Looking at what shapes daily health, the evidence increasingly suggests that a single training session does not fully offset the effects of the remaining fifteen waking hours spent seated. Prolonged sitting affects the handling of glucose and fats in ways that are attenuated when the sitting is interrupted, even briefly, even by standing.
This is encouraging, because interrupting sitting is available to almost everyone. Standing during phone calls. A short walk after each meal, which blunts the post-meal glucose rise. Stairs. Parking further away. Carrying things. Doing the household tasks that machines have not yet taken.

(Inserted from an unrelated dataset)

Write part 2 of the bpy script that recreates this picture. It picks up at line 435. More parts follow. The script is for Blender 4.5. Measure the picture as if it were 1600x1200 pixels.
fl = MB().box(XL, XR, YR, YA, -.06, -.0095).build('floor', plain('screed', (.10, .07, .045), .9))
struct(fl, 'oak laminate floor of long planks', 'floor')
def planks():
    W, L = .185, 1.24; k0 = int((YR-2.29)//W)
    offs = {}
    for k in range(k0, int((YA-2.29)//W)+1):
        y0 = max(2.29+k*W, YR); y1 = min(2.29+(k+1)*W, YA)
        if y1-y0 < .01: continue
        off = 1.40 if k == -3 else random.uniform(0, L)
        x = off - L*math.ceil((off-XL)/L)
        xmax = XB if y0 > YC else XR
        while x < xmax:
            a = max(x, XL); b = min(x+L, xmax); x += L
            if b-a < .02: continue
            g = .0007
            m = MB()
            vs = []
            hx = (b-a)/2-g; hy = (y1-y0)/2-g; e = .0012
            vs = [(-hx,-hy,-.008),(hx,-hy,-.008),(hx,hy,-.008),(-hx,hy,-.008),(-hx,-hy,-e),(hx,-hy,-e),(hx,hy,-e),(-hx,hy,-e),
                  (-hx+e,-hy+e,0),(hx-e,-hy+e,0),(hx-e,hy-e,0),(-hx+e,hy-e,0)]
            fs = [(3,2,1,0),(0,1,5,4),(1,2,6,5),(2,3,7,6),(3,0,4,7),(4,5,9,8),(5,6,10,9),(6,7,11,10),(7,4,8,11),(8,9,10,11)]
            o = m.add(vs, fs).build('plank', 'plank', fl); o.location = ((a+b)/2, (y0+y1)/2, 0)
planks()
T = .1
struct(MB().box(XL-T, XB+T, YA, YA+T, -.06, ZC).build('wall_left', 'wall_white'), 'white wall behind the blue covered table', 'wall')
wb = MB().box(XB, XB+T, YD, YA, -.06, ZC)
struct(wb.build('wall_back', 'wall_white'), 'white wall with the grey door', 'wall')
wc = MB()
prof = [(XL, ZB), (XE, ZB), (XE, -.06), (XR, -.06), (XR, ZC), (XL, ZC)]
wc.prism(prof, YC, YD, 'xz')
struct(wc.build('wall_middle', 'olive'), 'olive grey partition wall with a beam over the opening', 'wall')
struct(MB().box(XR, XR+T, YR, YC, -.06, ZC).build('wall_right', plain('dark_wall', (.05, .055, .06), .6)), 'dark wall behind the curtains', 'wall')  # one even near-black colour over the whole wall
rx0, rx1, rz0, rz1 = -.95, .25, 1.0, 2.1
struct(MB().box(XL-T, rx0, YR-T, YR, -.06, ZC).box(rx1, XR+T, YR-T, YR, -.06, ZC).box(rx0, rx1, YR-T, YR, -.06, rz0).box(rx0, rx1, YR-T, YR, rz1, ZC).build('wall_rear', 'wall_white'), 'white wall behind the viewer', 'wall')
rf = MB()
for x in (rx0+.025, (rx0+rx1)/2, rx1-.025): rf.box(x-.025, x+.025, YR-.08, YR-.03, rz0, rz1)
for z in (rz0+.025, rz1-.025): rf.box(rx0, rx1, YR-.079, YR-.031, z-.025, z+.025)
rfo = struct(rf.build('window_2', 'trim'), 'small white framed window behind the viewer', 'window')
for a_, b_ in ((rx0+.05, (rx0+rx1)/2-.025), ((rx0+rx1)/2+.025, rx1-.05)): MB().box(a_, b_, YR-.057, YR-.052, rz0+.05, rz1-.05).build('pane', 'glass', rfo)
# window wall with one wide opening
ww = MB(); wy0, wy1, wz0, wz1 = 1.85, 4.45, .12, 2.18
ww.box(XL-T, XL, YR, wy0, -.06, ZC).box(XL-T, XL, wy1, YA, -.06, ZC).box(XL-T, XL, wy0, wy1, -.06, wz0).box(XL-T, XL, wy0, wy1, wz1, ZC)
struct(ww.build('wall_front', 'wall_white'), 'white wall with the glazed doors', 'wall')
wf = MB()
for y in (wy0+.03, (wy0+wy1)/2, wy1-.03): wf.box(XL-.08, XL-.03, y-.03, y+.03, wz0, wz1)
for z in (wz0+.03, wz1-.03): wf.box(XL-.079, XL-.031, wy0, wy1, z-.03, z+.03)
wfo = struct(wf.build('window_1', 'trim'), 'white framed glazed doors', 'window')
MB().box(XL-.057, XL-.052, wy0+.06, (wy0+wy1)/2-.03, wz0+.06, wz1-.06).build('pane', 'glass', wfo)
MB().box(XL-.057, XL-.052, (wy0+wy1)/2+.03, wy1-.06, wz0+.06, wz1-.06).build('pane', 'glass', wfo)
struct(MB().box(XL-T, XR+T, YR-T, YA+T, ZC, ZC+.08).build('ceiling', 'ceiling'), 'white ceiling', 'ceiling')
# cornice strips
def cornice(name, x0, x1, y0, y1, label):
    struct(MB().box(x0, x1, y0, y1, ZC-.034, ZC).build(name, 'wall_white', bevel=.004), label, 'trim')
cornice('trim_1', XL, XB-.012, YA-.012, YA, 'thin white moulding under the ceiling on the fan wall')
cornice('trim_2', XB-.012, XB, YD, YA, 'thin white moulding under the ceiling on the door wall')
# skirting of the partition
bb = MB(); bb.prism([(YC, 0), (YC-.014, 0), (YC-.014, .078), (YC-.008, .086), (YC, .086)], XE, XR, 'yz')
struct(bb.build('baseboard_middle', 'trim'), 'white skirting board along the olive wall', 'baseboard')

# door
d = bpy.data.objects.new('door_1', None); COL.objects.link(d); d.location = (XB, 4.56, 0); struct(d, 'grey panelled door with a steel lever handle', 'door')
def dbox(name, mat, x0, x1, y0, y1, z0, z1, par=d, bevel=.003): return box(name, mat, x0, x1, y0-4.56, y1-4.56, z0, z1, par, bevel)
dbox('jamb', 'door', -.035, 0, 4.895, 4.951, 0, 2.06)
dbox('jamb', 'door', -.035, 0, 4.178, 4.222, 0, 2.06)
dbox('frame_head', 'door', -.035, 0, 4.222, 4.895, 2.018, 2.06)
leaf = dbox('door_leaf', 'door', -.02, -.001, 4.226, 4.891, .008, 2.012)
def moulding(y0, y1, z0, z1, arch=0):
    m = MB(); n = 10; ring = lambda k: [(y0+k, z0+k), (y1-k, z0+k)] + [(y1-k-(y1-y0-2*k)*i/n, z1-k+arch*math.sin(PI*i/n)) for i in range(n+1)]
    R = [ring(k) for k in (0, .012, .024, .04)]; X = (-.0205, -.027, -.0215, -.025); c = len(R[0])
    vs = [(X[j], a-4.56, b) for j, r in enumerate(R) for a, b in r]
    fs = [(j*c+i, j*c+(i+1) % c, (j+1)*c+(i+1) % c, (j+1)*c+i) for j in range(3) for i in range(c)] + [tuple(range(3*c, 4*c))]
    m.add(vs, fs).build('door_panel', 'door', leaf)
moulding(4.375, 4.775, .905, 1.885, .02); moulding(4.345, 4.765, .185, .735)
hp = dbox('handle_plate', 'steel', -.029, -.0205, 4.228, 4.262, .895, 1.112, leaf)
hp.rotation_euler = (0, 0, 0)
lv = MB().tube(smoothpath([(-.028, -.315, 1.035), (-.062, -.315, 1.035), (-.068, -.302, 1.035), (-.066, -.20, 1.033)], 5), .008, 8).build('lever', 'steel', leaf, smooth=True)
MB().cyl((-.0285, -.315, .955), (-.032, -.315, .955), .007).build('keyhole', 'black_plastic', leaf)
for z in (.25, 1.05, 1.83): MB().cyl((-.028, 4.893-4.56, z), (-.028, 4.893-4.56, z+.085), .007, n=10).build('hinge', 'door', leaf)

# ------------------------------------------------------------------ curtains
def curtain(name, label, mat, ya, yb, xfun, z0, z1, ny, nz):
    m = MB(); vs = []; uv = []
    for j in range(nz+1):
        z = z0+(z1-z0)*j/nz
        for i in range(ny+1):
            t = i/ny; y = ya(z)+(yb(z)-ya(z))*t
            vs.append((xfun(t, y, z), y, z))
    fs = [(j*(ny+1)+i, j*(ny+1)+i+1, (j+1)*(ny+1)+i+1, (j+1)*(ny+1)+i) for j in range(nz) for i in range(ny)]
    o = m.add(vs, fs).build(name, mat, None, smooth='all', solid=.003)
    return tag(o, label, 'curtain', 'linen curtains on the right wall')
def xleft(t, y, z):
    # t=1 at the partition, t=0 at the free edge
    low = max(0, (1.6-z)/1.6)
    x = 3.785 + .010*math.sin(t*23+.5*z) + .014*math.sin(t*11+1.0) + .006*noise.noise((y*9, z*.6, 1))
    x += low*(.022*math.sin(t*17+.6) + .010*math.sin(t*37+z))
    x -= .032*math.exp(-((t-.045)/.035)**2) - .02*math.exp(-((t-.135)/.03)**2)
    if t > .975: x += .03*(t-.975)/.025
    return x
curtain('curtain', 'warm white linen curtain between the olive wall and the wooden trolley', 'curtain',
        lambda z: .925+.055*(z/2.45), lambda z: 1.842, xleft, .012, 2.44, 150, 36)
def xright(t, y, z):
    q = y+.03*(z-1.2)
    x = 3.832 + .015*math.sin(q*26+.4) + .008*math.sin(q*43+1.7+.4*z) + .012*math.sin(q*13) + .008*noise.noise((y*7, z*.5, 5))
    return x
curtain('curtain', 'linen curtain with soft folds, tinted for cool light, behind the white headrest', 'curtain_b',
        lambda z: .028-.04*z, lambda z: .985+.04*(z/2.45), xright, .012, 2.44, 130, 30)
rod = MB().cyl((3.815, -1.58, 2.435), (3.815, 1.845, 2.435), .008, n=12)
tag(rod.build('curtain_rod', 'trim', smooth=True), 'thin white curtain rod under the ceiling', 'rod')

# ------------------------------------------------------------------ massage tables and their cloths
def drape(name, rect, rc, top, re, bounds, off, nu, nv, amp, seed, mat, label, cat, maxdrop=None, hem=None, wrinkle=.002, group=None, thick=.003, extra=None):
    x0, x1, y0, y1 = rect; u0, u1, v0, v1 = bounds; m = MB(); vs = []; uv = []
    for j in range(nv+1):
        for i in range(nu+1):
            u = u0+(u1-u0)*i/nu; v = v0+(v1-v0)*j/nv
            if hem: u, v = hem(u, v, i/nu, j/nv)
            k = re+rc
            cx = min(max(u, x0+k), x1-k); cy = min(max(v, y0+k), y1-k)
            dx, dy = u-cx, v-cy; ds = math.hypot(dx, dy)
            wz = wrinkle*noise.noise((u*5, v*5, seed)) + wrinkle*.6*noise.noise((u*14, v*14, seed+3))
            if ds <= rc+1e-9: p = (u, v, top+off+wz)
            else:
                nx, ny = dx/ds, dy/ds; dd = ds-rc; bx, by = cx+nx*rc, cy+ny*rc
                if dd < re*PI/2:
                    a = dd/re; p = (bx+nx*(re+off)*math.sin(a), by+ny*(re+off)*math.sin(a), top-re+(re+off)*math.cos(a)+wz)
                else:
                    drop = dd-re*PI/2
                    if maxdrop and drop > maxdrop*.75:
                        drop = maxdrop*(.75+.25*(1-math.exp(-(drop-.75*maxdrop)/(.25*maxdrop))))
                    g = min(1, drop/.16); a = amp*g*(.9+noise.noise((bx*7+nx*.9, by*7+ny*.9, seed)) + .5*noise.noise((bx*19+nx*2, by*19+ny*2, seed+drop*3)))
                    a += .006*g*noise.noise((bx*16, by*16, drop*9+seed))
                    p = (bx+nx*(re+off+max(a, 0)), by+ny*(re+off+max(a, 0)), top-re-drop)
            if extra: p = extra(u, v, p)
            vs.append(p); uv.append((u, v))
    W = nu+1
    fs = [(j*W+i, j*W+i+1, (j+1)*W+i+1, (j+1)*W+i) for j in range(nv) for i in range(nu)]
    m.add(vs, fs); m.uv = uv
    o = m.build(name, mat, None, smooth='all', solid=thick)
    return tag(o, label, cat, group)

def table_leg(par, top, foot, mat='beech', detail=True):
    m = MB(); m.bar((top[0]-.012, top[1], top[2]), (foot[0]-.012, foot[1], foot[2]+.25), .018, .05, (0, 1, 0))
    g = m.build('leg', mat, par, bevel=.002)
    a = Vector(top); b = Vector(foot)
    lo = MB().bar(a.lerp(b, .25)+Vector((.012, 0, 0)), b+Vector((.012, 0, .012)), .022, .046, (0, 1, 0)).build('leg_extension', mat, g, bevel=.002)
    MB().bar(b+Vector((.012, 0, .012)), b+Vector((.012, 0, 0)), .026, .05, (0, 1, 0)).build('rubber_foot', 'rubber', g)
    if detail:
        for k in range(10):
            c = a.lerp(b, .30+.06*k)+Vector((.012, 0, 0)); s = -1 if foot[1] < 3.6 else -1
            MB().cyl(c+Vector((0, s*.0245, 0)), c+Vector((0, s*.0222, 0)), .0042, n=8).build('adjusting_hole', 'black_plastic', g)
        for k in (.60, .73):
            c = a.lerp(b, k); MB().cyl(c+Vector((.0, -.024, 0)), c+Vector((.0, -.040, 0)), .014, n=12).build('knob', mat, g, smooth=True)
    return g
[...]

Where habit meets circumstance, having an answer also changes adherence. Abstract health — a diffuse sense that one ought to be healthier — motivates poorly. Concrete capability motivates well. Being able to carry a child on one's shoulders, to hike a specific route, to garden without pain, to sit on the floor and stand up again, to think clearly at the end of a long 24 hours: these are things a person can want, and wanting them makes the behaviours that produce them considerably easier to sustain.
The framing matters as well. Movement understood as punishment for eating, or as an obligation to be discharged, correlates poorly with continuing. Movement understood as capability — the ability to walk far, lift what needs lifting, get off the floor unassisted at eighty — is a target that remains meaningful for a lifetime and does not depend on appearance at all.